Should Investors Boycott the Stock Market?
by ilene - June 3rd, 2010 10:03 pm
Should Investors Boycott the Stock Market?
Courtesy of Frederick Sheehan of AuContrarian Blog
Investing in stocks is marketed as believing in America. Imbedded is the assumption that buying stocks is a fair deal. An investor might make or lose money, but the same chance was taken by all participants.

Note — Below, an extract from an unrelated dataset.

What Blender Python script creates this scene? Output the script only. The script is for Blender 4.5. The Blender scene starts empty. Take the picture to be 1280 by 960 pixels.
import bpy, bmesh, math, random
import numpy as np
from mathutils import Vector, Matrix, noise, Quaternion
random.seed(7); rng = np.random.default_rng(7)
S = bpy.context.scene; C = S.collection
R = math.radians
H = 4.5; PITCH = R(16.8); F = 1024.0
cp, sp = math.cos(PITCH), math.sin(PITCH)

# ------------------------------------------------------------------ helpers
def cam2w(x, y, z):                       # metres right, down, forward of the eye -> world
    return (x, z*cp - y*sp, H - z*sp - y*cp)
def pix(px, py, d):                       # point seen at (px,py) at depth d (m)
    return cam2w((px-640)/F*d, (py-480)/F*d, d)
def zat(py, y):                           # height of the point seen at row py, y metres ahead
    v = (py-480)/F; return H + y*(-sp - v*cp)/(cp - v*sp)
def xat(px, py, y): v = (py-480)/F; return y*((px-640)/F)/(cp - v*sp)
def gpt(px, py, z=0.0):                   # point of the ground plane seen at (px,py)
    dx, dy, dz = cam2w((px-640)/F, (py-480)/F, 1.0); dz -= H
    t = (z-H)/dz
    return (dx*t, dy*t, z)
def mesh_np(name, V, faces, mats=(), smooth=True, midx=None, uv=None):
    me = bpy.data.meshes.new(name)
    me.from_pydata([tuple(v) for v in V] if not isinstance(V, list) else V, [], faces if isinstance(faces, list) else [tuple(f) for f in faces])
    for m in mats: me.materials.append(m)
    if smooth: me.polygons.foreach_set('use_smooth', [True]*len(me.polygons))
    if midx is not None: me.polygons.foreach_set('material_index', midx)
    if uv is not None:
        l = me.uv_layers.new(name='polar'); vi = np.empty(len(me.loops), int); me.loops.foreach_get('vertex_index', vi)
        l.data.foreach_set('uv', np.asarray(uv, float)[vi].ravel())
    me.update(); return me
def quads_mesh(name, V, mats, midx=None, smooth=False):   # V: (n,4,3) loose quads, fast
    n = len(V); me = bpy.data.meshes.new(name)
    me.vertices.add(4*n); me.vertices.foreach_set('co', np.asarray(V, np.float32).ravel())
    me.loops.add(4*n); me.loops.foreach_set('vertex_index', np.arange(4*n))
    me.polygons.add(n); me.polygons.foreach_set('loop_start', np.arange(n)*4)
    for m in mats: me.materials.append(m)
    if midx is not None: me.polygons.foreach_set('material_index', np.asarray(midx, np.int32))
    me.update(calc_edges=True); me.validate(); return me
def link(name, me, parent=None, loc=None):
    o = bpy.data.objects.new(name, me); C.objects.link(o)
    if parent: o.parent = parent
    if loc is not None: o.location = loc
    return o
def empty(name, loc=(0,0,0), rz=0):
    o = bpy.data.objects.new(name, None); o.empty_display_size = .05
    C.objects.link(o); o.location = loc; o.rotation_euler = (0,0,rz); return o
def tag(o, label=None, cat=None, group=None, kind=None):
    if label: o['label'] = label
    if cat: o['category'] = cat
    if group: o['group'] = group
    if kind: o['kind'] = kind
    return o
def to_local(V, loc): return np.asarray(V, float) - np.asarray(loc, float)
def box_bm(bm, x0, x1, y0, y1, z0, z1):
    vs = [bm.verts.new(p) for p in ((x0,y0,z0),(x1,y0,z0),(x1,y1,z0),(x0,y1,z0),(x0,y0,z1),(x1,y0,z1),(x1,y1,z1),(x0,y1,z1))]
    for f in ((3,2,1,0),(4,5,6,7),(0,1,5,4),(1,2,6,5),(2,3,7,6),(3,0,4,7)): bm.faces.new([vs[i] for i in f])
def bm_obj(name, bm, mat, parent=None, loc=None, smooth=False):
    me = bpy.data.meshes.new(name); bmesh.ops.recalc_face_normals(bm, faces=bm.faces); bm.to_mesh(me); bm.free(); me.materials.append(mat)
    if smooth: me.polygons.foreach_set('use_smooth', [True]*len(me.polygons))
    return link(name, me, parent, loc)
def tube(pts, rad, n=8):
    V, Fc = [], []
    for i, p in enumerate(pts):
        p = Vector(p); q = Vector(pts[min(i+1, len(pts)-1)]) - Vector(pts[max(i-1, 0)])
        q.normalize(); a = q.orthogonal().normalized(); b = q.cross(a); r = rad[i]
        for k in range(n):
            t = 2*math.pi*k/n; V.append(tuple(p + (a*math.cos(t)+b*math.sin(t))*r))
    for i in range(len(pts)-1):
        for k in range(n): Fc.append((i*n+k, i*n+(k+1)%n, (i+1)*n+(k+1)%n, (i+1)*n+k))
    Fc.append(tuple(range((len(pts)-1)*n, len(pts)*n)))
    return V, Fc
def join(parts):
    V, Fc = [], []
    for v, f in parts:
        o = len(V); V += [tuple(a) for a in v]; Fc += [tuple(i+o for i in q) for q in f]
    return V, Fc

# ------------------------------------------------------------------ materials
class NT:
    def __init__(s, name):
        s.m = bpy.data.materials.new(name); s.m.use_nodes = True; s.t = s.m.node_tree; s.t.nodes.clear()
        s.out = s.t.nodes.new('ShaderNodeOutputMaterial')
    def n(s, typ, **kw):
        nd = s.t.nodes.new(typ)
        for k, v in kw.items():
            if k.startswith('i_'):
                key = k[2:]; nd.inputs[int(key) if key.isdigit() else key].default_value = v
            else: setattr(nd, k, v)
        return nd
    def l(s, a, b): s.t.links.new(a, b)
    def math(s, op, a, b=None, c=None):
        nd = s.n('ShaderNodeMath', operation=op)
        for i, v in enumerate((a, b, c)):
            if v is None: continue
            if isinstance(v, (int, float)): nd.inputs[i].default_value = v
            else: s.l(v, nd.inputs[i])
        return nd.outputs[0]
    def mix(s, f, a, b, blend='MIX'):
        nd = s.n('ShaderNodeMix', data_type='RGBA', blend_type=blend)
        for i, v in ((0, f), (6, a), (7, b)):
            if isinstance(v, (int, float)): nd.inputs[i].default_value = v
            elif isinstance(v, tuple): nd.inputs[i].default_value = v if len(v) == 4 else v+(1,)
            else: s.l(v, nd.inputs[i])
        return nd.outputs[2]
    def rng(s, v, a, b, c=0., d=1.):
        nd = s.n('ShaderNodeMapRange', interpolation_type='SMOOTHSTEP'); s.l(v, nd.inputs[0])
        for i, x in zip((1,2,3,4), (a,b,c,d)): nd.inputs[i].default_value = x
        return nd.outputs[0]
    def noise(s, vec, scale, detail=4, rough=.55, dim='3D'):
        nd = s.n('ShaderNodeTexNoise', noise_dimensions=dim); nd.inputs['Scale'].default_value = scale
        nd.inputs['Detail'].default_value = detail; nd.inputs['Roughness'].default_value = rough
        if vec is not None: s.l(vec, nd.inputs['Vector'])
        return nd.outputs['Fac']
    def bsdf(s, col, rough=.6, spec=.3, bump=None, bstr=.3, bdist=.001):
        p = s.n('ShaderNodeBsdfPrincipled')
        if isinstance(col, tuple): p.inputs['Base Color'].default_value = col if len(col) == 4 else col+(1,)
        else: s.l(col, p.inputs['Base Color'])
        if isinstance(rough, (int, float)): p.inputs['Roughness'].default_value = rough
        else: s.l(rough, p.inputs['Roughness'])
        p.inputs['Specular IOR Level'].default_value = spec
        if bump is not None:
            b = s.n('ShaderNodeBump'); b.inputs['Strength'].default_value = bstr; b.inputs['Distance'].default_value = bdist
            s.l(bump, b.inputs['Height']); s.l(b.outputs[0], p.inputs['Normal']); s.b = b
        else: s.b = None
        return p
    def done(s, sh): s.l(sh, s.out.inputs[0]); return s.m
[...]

Although they have received little notice, the recently released 2004 Federal Reserve Open Market Committee (FOMC) transcripts show how the Fed was channeling its attention and distorting markets for the benefit of favored institutional investors. (See AuContrarian.com "blog" The 2004 Fed Transcripts: A Methodical, Diabolical Destruction of America’s "Wealth".) The 2004 Transcripts were not so much a revelation as a confirmation. The Fed’s valiant attempt to prevent the economy from deflating (its claim at the time) by inflating asset markets is now a matter of public record. FOMC members explicitly stated they were working with hedge funds and pushing housing prices up.
We know how this ended. The Fed’s policy was successful until 2007. Then all asset prices collapsed, along with the institutions (banks and brokerages) that believed the Fed could prevent prices from ever falling. The backstop was known as the "Greenspan Put:" the belief that Chairman Greenspan’s Fed would always prevent market prices from falling.
A put option gives the buyer an option (a choice) to sell a security at a price previously negotiated with the seller. A put option is valuable if prices fall below the level of the negotiated price. An investor can buy a put with the right to sell the S&P 500 Index at 800. If the Index rises to 1100, the option is worthless. (Why sell it for $800 when it can be sold in the market for $1100?) If the S&P 500 Index falls to 600, the value of the put option is worth at least $200 to the owner of the put: the Index is trading for $600 but can be sold for $800. The put option is an insurance policy against a stock market collapse. The need for the average investor to understand such instruments will be discussed below.
The Greenspan Put begat the Bernanke Put, once the latter became chairman in 2006. Believers in the Put have reason for such faith. The 2004 transcripts show the FOMC toiled to fulfill this zeal. The zealots ignore the failure of the Put in 2007 and 2008.